Given problem:
Transcribe the entries below exactly.

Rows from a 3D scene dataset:
■ ■ ■ ■ ■

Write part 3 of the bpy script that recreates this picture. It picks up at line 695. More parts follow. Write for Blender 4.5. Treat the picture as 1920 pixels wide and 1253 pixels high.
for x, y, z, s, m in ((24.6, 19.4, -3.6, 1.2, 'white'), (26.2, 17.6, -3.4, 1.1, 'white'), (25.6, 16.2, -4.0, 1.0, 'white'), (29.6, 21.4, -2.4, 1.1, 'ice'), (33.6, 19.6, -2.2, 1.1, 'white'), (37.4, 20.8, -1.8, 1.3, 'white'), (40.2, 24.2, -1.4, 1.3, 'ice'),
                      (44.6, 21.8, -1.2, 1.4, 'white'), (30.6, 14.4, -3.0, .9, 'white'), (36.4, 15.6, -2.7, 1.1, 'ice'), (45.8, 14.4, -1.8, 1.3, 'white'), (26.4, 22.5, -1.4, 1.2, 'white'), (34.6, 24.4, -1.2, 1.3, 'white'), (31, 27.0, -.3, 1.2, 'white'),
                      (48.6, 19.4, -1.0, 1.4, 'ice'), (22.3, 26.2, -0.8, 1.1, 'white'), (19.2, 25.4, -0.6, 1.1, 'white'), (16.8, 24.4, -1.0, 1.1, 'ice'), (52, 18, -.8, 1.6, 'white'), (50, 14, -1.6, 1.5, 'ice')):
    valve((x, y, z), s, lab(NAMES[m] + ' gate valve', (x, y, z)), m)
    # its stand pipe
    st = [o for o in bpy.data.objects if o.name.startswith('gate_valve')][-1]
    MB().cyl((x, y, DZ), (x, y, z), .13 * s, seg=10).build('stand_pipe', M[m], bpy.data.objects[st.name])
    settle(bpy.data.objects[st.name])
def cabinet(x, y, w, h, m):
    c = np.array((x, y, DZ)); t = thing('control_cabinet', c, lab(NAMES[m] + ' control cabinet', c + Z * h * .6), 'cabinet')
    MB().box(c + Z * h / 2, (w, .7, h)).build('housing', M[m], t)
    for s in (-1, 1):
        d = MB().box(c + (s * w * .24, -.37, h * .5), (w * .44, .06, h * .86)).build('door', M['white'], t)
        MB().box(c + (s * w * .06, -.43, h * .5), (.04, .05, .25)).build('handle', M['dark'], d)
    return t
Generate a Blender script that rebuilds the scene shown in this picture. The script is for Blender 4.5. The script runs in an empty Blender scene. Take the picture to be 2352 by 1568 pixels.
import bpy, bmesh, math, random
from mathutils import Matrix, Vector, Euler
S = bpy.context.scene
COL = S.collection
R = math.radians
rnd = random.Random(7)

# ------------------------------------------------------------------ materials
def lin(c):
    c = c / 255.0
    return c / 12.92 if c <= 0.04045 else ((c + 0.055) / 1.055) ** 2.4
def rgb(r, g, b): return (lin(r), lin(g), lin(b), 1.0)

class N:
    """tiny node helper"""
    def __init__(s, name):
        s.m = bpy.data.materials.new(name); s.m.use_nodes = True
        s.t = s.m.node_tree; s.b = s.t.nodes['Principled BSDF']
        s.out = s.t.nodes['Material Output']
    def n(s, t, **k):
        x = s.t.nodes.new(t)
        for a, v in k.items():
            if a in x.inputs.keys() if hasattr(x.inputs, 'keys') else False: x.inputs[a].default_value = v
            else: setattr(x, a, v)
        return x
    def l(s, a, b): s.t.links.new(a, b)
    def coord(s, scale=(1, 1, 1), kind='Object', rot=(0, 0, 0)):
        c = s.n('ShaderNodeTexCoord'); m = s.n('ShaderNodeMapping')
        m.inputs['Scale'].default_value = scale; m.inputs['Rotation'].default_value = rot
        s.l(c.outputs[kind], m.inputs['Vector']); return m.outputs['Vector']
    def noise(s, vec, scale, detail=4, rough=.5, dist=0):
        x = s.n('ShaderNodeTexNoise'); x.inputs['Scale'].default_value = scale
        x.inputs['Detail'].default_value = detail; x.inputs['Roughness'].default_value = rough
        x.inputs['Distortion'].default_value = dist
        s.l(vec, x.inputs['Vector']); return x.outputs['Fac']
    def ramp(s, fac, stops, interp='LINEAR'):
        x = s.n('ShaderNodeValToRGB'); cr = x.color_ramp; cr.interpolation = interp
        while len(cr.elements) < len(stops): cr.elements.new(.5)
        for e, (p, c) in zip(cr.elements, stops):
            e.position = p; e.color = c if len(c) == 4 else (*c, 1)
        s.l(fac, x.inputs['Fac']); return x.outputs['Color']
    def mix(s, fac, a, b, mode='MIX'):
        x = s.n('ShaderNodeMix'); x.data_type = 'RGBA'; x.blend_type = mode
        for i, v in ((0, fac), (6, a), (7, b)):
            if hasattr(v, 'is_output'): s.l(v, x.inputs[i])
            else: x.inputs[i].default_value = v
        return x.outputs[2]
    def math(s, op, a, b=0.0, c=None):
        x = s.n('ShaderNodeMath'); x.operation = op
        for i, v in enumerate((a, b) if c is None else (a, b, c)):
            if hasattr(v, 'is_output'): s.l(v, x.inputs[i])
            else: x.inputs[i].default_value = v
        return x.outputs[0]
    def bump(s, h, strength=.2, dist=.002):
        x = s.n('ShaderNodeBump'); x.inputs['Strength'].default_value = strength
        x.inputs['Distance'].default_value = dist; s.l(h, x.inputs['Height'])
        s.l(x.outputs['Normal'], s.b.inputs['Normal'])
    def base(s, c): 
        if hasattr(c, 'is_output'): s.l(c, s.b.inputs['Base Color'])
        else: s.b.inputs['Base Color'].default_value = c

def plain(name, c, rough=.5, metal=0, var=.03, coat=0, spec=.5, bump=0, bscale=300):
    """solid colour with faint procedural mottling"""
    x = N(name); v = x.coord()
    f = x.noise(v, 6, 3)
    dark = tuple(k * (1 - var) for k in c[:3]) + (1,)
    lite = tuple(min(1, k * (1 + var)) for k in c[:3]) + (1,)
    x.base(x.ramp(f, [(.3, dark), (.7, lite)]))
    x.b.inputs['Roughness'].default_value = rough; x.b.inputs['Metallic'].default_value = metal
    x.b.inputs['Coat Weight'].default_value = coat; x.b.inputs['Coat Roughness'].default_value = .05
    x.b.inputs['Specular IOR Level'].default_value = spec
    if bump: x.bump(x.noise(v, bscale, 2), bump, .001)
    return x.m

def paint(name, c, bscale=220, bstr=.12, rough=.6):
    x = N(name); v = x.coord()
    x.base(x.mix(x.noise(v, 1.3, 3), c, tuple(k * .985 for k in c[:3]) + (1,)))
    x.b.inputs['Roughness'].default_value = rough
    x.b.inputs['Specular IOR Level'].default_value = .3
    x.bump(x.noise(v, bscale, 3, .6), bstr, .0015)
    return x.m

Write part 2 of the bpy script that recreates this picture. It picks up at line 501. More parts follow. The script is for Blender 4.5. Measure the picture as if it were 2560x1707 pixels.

■ ■ ■ ■ ■

Result of this exercise:
Write part 3 of the bpy script that recreates this picture. It picks up at line 695. More parts follow. Write for Blender 4.5. Treat the picture as 1920 pixels wide and 1253 pixels high.
for x, y, z, s, m in ((24.6, 19.4, -3.6, 1.2, 'white'), (26.2, 17.6, -3.4, 1.1, 'white'), (25.6, 16.2, -4.0, 1.0, 'white'), (29.6, 21.4, -2.4, 1.1, 'ice'), (33.6, 19.6, -2.2, 1.1, 'white'), (37.4, 20.8, -1.8, 1.3, 'white'), (40.2, 24.2, -1.4, 1.3, 'ice'),
                      (44.6, 21.8, -1.2, 1.4, 'white'), (30.6, 14.4, -3.0, .9, 'white'), (36.4, 15.6, -2.7, 1.1, 'ice'), (45.8, 14.4, -1.8, 1.3, 'white'), (26.4, 22.5, -1.4, 1.2, 'white'), (34.6, 24.4, -1.2, 1.3, 'white'), (31, 27.0, -.3, 1.2, 'white'),
                      (48.6, 19.4, -1.0, 1.4, 'ice'), (22.3, 26.2, -0.8, 1.1, 'white'), (19.2, 25.4, -0.6, 1.1, 'white'), (16.8, 24.4, -1.0, 1.1, 'ice'), (52, 18, -.8, 1.6, 'white'), (50, 14, -1.6, 1.5, 'ice')):
    valve((x, y, z), s, lab(NAMES[m] + ' gate valve', (x, y, z)), m)
    # its stand pipe
    st = [o for o in bpy.data.objects if o.name.startswith('gate_valve')][-1]
    MB().cyl((x, y, DZ), (x, y, z), .13 * s, seg=10).build('stand_pipe', M[m], bpy.data.objects[st.name])
    settle(bpy.data.objects[st.name])
def cabinet(x, y, w, h, m):
    c = np.array((x, y, DZ)); t = thing('control_cabinet', c, lab(NAMES[m] + ' control cabinet', c + Z * h * .6), 'cabinet')
    MB().box(c + Z * h / 2, (w, .7, h)).build('housing', M[m], t)
    for s in (-1, 1):
        d = MB().box(c + (s * w * .24, -.37, h * .5), (w * .44, .06, h * .86)).build('door', M['white'], t)
        MB().box(c + (s * w * .06, -.43, h * .5), (.04, .05, .25)).build('handle', M['dark'], d)
    return t
Generate a Blender script that rebuilds the scene shown in this picture. The script is for Blender 4.5. The script runs in an empty Blender scene. Take the picture to be 2352 by 1568 pixels.
import bpy, bmesh, math, random
from mathutils import Matrix, Vector, Euler
S = bpy.context.scene
COL = S.collection
R = math.radians
rnd = random.Random(7)

# ------------------------------------------------------------------ materials
def lin(c):
    c = c / 255.0
    return c / 12.92 if c <= 0.04045 else ((c + 0.055) / 1.055) ** 2.4
def rgb(r, g, b): return (lin(r), lin(g), lin(b), 1.0)

class N:
    """tiny node helper"""
    def __init__(s, name):
        s.m = bpy.data.materials.new(name); s.m.use_nodes = True
        s.t = s.m.node_tree; s.b = s.t.nodes['Principled BSDF']
        s.out = s.t.nodes['Material Output']
    def n(s, t, **k):
        x = s.t.nodes.new(t)
        for a, v in k.items():
            if a in x.inputs.keys() if hasattr(x.inputs, 'keys') else False: x.inputs[a].default_value = v
            else: setattr(x, a, v)
        return x
    def l(s, a, b): s.t.links.new(a, b)
    def coord(s, scale=(1, 1, 1), kind='Object', rot=(0, 0, 0)):
        c = s.n('ShaderNodeTexCoord'); m = s.n('ShaderNodeMapping')
        m.inputs['Scale'].default_value = scale; m.inputs['Rotation'].default_value = rot
        s.l(c.outputs[kind], m.inputs['Vector']); return m.outputs['Vector']
    def noise(s, vec, scale, detail=4, rough=.5, dist=0):
        x = s.n('ShaderNodeTexNoise'); x.inputs['Scale'].default_value = scale
        x.inputs['Detail'].default_value = detail; x.inputs['Roughness'].default_value = rough
        x.inputs['Distortion'].default_value = dist
        s.l(vec, x.inputs['Vector']); return x.outputs['Fac']
    def ramp(s, fac, stops, interp='LINEAR'):
        x = s.n('ShaderNodeValToRGB'); cr = x.color_ramp; cr.interpolation = interp
        while len(cr.elements) < len(stops): cr.elements.new(.5)
        for e, (p, c) in zip(cr.elements, stops):
            e.position = p; e.color = c if len(c) == 4 else (*c, 1)
        s.l(fac, x.inputs['Fac']); return x.outputs['Color']
    def mix(s, fac, a, b, mode='MIX'):
        x = s.n('ShaderNodeMix'); x.data_type = 'RGBA'; x.blend_type = mode
        for i, v in ((0, fac), (6, a), (7, b)):
            if hasattr(v, 'is_output'): s.l(v, x.inputs[i])
            else: x.inputs[i].default_value = v
        return x.outputs[2]
    def math(s, op, a, b=0.0, c=None):
        x = s.n('ShaderNodeMath'); x.operation = op
        for i, v in enumerate((a, b) if c is None else (a, b, c)):
            if hasattr(v, 'is_output'): s.l(v, x.inputs[i])
            else: x.inputs[i].default_value = v
        return x.outputs[0]
    def bump(s, h, strength=.2, dist=.002):
        x = s.n('ShaderNodeBump'); x.inputs['Strength'].default_value = strength
        x.inputs['Distance'].default_value = dist; s.l(h, x.inputs['Height'])
        s.l(x.outputs['Normal'], s.b.inputs['Normal'])
    def base(s, c): 
        if hasattr(c, 'is_output'): s.l(c, s.b.inputs['Base Color'])
        else: s.b.inputs['Base Color'].default_value = c

def plain(name, c, rough=.5, metal=0, var=.03, coat=0, spec=.5, bump=0, bscale=300):
    """solid colour with faint procedural mottling"""
    x = N(name); v = x.coord()
    f = x.noise(v, 6, 3)
    dark = tuple(k * (1 - var) for k in c[:3]) + (1,)
    lite = tuple(min(1, k * (1 + var)) for k in c[:3]) + (1,)
    x.base(x.ramp(f, [(.3, dark), (.7, lite)]))
    x.b.inputs['Roughness'].default_value = rough; x.b.inputs['Metallic'].default_value = metal
    x.b.inputs['Coat Weight'].default_value = coat; x.b.inputs['Coat Roughness'].default_value = .05
    x.b.inputs['Specular IOR Level'].default_value = spec
    if bump: x.bump(x.noise(v, bscale, 2), bump, .001)
    return x.m

def paint(name, c, bscale=220, bstr=.12, rough=.6):
    x = N(name); v = x.coord()
    x.base(x.mix(x.noise(v, 1.3, 3), c, tuple(k * .985 for k in c[:3]) + (1,)))
    x.b.inputs['Roughness'].default_value = rough
    x.b.inputs['Specular IOR Level'].default_value = .3
    x.bump(x.noise(v, bscale, 3, .6), bstr, .0015)
    return x.m

Write part 2 of the bpy script that recreates this picture. It picks up at line 501. More parts follow. The script is for Blender 4.5. Measure the picture as if it were 2560x1707 pixels.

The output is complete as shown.